Bottom line - If you have moved into the computer age with your genealogy program but are still in the dark ages with mounds of hard copies and documents, try as I have done and re-think your research documentation and collections by entering it onto your genealogy program and working from your flash drive.  It really is nice having it all in one place and not having to lug around a ton of books and such.  Try it - you might like it!


  1. Well done...I use PAF for years and turned to Legacy...never heard of Roots Magic...between them do you think Roots Magic is tops...Really enjoyed your post and need to spend time doing the same with my work...Tootsie in Oregon

    1. Sorry to take so long to answer. I love Roots Magic.
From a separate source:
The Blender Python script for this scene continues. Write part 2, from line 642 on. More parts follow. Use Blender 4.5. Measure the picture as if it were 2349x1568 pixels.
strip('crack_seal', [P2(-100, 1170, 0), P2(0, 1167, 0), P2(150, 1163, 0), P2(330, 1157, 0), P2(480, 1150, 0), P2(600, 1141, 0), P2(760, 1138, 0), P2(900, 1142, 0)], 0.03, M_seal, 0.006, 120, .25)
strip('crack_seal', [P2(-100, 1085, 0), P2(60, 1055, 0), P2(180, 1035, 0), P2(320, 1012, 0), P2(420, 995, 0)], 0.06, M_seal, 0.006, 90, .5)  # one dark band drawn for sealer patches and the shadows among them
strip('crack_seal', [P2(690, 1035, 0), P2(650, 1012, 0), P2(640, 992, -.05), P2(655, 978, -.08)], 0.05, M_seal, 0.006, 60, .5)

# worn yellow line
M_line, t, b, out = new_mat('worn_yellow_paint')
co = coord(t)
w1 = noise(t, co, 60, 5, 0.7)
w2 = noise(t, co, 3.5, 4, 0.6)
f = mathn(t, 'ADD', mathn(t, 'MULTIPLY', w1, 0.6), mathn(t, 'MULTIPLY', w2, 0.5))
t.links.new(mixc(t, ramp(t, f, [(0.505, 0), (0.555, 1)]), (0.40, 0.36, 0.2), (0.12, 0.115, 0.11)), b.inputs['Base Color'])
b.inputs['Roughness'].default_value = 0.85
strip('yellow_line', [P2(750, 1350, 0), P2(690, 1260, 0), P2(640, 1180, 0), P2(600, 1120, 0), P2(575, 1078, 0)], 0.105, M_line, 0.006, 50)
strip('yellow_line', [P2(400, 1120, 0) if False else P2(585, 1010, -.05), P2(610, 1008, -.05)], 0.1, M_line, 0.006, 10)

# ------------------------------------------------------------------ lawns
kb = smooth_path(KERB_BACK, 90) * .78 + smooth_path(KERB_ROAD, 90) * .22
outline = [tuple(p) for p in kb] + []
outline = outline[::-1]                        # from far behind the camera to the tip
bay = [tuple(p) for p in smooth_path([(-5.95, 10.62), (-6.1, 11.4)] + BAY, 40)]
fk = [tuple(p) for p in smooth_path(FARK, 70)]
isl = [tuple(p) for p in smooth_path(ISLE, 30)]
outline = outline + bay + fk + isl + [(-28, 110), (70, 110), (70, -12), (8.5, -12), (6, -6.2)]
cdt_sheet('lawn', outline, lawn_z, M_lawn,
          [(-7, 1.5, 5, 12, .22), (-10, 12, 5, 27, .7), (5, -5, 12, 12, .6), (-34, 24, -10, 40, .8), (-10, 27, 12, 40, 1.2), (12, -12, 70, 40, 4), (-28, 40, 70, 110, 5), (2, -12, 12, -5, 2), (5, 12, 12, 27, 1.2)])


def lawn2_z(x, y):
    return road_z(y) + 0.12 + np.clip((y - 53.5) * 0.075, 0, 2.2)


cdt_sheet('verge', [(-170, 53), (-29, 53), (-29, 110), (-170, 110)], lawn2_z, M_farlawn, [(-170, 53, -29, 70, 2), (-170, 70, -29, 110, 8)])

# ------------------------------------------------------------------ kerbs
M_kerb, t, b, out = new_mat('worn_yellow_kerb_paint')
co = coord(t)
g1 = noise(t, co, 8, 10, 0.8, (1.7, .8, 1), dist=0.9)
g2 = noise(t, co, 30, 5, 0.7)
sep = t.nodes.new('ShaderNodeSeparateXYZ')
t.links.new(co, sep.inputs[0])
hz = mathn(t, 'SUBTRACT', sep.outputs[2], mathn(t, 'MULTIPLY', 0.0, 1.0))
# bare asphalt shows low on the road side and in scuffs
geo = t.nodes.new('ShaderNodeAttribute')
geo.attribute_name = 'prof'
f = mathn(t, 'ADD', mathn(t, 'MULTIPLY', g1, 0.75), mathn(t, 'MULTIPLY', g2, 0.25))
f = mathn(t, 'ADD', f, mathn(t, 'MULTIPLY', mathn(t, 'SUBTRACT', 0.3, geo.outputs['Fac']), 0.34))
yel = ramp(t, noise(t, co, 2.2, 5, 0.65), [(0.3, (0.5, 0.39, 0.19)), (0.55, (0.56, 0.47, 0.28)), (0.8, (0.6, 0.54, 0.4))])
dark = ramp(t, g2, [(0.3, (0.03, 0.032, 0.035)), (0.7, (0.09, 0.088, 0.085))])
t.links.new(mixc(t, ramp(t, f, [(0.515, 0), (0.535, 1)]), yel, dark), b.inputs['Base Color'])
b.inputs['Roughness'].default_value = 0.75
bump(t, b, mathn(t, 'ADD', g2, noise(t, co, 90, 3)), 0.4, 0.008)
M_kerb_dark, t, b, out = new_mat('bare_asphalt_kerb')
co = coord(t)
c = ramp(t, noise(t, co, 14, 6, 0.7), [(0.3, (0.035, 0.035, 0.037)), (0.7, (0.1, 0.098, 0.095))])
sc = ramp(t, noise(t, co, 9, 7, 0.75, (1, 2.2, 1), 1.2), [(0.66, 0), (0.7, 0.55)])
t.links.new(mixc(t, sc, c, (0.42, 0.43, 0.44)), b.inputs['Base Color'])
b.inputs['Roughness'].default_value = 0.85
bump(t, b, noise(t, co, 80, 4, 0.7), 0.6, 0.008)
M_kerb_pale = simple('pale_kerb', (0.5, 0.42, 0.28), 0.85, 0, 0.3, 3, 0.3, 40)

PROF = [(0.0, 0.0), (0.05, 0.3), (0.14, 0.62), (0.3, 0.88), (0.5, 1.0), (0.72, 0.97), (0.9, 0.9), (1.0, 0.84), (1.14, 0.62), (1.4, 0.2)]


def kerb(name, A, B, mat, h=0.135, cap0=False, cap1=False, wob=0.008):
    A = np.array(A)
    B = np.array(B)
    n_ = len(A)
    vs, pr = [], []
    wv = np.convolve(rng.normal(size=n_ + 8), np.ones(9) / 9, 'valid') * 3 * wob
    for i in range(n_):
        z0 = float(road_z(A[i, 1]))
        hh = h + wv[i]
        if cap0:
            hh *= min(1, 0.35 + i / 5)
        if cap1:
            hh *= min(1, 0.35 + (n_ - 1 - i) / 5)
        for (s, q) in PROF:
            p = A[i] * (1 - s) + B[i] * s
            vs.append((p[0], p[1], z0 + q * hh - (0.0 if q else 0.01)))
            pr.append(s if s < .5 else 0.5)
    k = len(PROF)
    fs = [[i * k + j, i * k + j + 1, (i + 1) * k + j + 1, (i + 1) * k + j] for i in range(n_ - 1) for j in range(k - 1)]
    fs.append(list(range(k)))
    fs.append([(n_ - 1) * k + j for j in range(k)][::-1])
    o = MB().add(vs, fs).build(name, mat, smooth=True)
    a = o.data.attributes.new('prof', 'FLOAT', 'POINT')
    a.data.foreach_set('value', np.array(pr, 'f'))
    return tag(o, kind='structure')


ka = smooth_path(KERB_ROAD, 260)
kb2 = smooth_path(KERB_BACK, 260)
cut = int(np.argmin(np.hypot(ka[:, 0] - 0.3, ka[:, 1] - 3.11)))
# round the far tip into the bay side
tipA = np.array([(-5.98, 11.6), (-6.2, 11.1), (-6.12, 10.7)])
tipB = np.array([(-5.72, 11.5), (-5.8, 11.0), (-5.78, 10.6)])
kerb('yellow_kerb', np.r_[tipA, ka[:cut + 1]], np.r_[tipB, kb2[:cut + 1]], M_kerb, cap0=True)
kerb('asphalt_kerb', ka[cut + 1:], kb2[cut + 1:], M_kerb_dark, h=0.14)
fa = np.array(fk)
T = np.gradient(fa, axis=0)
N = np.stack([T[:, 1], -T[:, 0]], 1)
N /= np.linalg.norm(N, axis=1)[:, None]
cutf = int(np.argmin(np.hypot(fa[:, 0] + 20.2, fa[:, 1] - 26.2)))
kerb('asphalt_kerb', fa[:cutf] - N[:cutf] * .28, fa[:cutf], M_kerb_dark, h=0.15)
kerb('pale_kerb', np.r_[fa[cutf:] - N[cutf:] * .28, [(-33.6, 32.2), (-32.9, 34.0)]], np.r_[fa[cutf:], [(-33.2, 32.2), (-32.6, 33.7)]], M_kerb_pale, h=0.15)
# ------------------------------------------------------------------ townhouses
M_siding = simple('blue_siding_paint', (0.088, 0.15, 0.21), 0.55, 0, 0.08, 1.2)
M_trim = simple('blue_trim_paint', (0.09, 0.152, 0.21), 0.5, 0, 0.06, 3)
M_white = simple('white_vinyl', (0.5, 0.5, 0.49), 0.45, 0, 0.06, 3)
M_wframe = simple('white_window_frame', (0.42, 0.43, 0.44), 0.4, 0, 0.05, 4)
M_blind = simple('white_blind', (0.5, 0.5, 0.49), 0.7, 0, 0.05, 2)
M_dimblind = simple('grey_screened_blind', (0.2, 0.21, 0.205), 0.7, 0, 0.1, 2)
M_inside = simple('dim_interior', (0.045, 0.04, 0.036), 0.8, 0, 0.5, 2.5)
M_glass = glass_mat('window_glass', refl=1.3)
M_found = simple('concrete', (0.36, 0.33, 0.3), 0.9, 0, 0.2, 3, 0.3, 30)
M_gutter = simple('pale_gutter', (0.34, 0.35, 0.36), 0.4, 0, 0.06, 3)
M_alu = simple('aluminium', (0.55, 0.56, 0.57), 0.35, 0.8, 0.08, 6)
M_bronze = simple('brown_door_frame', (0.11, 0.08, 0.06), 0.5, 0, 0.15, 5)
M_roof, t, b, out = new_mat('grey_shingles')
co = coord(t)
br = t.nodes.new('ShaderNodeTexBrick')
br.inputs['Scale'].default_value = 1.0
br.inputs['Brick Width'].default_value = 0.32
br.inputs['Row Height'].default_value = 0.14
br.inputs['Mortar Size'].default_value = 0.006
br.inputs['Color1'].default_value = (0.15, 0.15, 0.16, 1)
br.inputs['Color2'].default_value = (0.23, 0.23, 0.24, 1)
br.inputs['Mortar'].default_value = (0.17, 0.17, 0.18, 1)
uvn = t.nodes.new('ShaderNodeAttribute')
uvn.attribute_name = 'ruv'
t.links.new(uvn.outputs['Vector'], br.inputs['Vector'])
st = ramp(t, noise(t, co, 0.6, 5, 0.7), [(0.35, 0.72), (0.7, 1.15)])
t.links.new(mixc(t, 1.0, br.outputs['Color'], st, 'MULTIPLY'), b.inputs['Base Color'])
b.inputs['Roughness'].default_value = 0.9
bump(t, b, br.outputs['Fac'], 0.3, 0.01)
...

I love that it has the to-go feature where you can take your program with your data on a flash drive. I love all of the extra features it has and how it keeps adding more and more features to make recording my research so easy. I am almost paperless with the RM program now. I can link online research right to my data in Roots Magic. I can keep a research log there too. There are so many features that I just can't list them all but I just go "wow" as I learn how to use them. (Way far from the old PAF program.) The RM website (www.rootsmagic.com) has tons of helpful webinars that I can download or watch online whenever I want. I understand Legacy has pretty much the same things. I do not know if Legacy has the to-go feature (which is awesome). As I said earlier, if Legacy is working for you, I would not change. I know several people using Legacy. I tried it when I was searching for a program beyond PAF. I just found RM easier to teach (which I do a lot of teaching beginners). There is a free trial version (does not allow you the full access to the fun features) but it will help you to see if you might like it. Enjoy your research!